Nov
19
So much has happened since my last blog, I don’t even know where to begin.
So we have a new President and no matter how you lean, you can’t help but recognize the new sense of optimism and hope, regardless of weather or not is it misplaced. I have often written on the power of perception over substance in my previous blogs. I have lamented that how we perceive the market makes the market regardless of the reality of the day.
So with that all said, and with this knowledge that President-Elect Obama will change the economy (for better or for worse), in the immortal words of Shean Connery in the Untouchables, “…what are you going to do about it? That is just food for thought.
My real concern is HUD’s final proposal that I am fairly certain Congress will approve. HUD’s stated intent is to make the marketplace more competitive and then have that heightened competition filter down to the borrowers. It is rare that more government regulation ever makes a market more competitive. It is even rarer still that added regulation makes the process cost less. HUD estimates that their changes will save an average of $700 per transaction.
A bulk of their proposition is to have large lenders collaborate with large settlement service providers (mainly the 5 biggest title companies) to bring prices down. In another time this would be anti competitive and thereofre illegal. What is it now?
I frankly don’t get it. Fidelity Title is buying Landamerica and Chicago and Fidelity are already together somehow, so by my calculation there are really only 3 large title companies that control a bulk of the settlement service business in America. Bank of America bought Countrywide and Chase now owns WAMU, so how many large lenders are there? Bank of America combining with Fidelity to conspire to drive down prices to squash any small competitors doesn’t seem like a smart plan to me. Yes, prices will drop for a while for the consumer, but what then?
What will happen when most of the smaller settlement service providers (like me) are gone. Who then will be there to compete with the giants? No One, and without that competetion there will be no reason for them to keep their prices low. Naturally, prices will go up. This really is MacroEcon 101 and it is shocking to me that no one in HUD or Congress gets it.

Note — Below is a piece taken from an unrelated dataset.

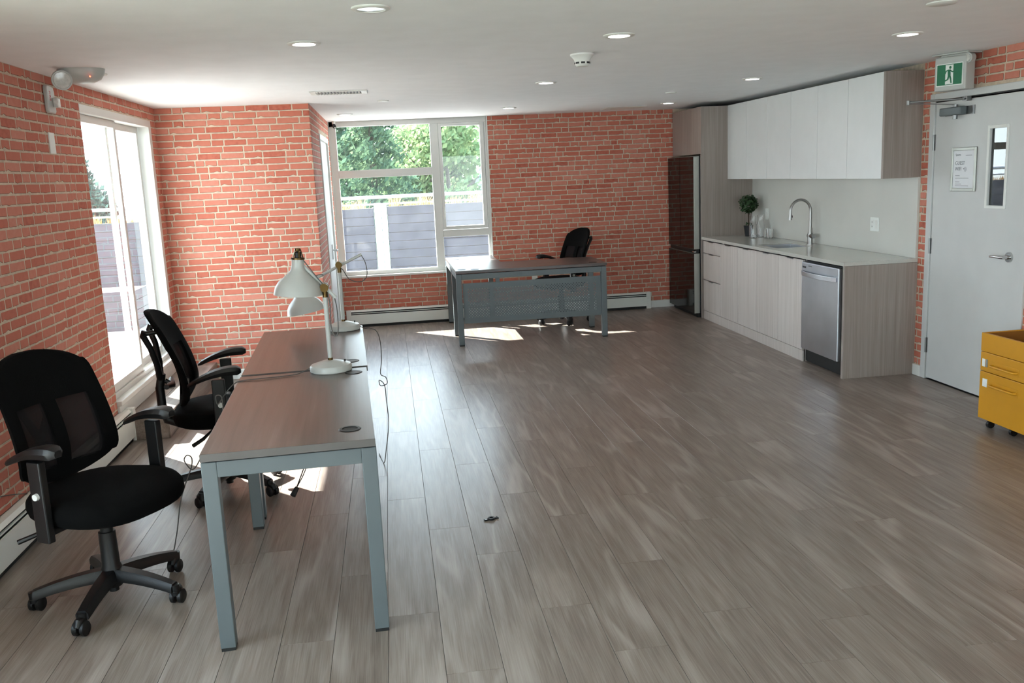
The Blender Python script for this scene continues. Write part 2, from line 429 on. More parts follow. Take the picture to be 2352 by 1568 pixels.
lay_bricks(w, (WX0, YB, 0), 0, 3.43-WX0, [(0, WX1-WX0, WZ0-.01, H+.1)], seed=6)
w = boxes((XR, XR+T, YF-T, EY0, 0, H), (XR, XR+T, EY0, EY1, EZ1, H), (XR, XR+T, EY1, YB, 0, H)).build('wall_right', 'mortar')
struct(w, 'right wall with brick around the exit door', 'wall')
lay_bricks(w, (XR, YB, 0), -PI/2, YB-1.0, [(YB-EY1, YB-EY0, 0, EZ1), (0, YB-6.472, 0, 2.325)], seed=8, uview=(1.0, YB-1.0))
FX0, FX1 = 1.2, 3.7
w = boxes((XL, FX0, YF-T, YF, 0, H), (FX1, XR, YF-T, YF, 0, H), (FX0, FX1, YF-T, YF, 0, .4), (FX0, FX1, YF-T, YF, 2.25, H)).build('wall_front', 'plain_wall')
struct(w, 'plain wall behind the viewer with a wide window added for light', 'wall')

# ------------------------------------------------------------------ floor
fl = boxes((XL-T, XR+T+1.2, YF-T, YB+T, -.12, -.008)).build('floor', 'dark')
struct(fl, 'grey-brown wood plank floor', 'floor')
PL, PW = 1.32, .2005
offs = {0: 3.335, 1: 4.19, 2: 3.84, 3: 3.27, 4: 2.895, 5: 3.6, 6: 3.1, 7: 4.0, 8: 2.95, -1: 3.75, -2: 3.2, -3: 4.1}
pm = {}
def plank_mesh(w_, l_):
    k = (round(w_, 3), round(l_, 2))
    if k not in pm:
        b = .0006
        m = MB(); m.add([(0, 0, -.008), (w_, 0, -.008), (w_, l_, -.008), (0, l_, -.008), (0, 0, -b), (w_, 0, -b), (w_, l_, -b), (0, l_, -b), (b, b, 0), (w_-b, b, 0), (w_-b, l_-b, 0), (b, l_-b, 0)],
              [(0, 1, 5, 4), (1, 2, 6, 5), (2, 3, 7, 6), (3, 0, 4, 7), (4, 5, 9, 8), (5, 6, 10, 9), (6, 7, 11, 10), (7, 4, 8, 11), (8, 9, 10, 11)])
        pm[k] = m.mesh('plank', FLOOR)
    return pm[k]
k0 = int(math.floor((XL+.11)/PW)); k1 = int(math.ceil((XR+.11)/PW))
rp = random.Random(5)
for k in range(k0, k1+1):
    x0, x1 = max(XL, -.11+k*PW), min(XR, -.11+(k+1)*PW)
    if x1-x0 < .02: continue
    y = offs.get(k, rp.uniform(2.8, 4.1))-PL*4
    while y < YB:
        a, b = max(YF, y), min(YB, y+PL); y += PL
        if b-a < .03: continue
        if x0 < XJ-.1 and a > YJ: continue
        o = bpy.data.objects.new('plank', plank_mesh(x1-x0-.0014, b-a-.0014)); COL.objects.link(o); o.parent = fl
        o.location = (x0+.0008, a+.0008, 0)

cl = boxes((XL-T, XR+T, YF-T, YB+T, H, H+.12)).build('ceiling', 'ceiling')
struct(cl, 'smooth white ceiling', 'ceiling')
# roof with eaves reaching out over both glazed sides
rf = boxes((-3.10, 5.4, YF-1.2, 11.95, 2.62, 2.80)).build('trim_1', 'plain_wall'); struct(rf, 'roof slab with overhanging eaves outside', 'roof')

# baseboards
def bb(name, x0, x1, y0, y1, label):
    o = boxes((x0, x1, y0, y1, 0, .085)).build(name, 'white_paint', bev=.003); struct(o, label, 'baseboard')
bb('baseboard_back', 3.112, 3.43, YB-.014, YB, 'white baseboard between heater and refrigerator')
bb('baseboard_jog', -1.56, XJ, YJ-.014, YJ, 'white baseboard under the pinkish brick corner wall')
bb('baseboard_right', XR-.014, XR, 6.372, 6.472, 'short white baseboard between counter end and exit door')
bb('baseboard_left', XJ, XJ+.014, YJ-.012, CY0-.07, 'white baseboard on the return wall')

# ------------------------------------------------------------------ back window
w = sroot('window_1', 'large white framed window with one tall side sash on the back wall', 'window', (0, YB+.05, 0))
GT, RB0, RB1 = 2.308, 1.727, 1.815
fy0, fy1 = 0.0, .075
boxes((WX0, -.535, fy0, fy1, WZ0, H), (WX0, WX1, fy0, fy1, GT, H), (-.535, WX1, fy0, fy1, WZ0, .648), (1.165, WX1, fy0, fy1, .648, GT)).build('window_frame', 'frame_white', w, bev=.004)
boxes((.535, .628, fy0-.006, fy1, .648, GT)).build('mullion', 'frame_white', w, bev=.004)
boxes((-.535, .535, fy0-.004, fy1, RB0, RB1)).build('transom', 'frame_white', w, bev=.004)
boxes((.628, 1.165, fy0-.003, fy1, .995, 1.075)).build('transom', 'frame_white', w, bev=.004)
sa = boxes((.632, .668, fy0-.012, fy1-.02, 1.079, GT-.004), (1.115, 1.161, fy0-.012, fy1-.02, 1.079, GT-.004), (.668, 1.115, fy0-.012, fy1-.02, 1.079, 1.12), (.668, 1.115, fy0-.012, fy1-.02, GT-.035, GT-.004)).build('sash', 'frame_white', w, bev=.004)
boxes((.668, 1.115, .03, .036, 1.12, GT-.035)).build('pane', 'pane', sa)
MB().box(.636, .656, -.026, -.012, 1.2, 1.32).box(.640, .652, -.045, -.026, 1.24, 1.36).build('window_handle', 'frame_white', sa, bev=.003)
for (a, b, c, d) in ((-.535, .535, .648, RB0), (-.535, .535, RB1, GT), (.628, 1.165, .648, .995)):
    boxes((a, b, .034, .040, c, d)).build('pane', 'pane', w)
boxes((WX0, WX1, -.075, 0, WZ0-.022, WZ0+.002)).build('window_sill', 'frame_white', w, bev=.003)
boxes((WX1-.012, WX1, -.05, 0, WZ0, H), (WX0, WX0+.01, -.05, 0, WZ0, H)).build('window_reveal', 'frame_white', w)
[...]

Well, this industry used to provide hundreds of thousands of well-paying jobs. It really used to be an industry. Soon, if HUD gets it’s way, we will resemble WalMart. We will have hundreds of thousands of mediocre paying jobs and only a handful of well paying ones. If you chose to stay in the industry, you will have little choice. Work for the big guys or leave. Some choice!
Who cares if the average consumer will get lower closing costs. In little time, most of us won’t be able to afford a home anyway because we lost our jobs or companies.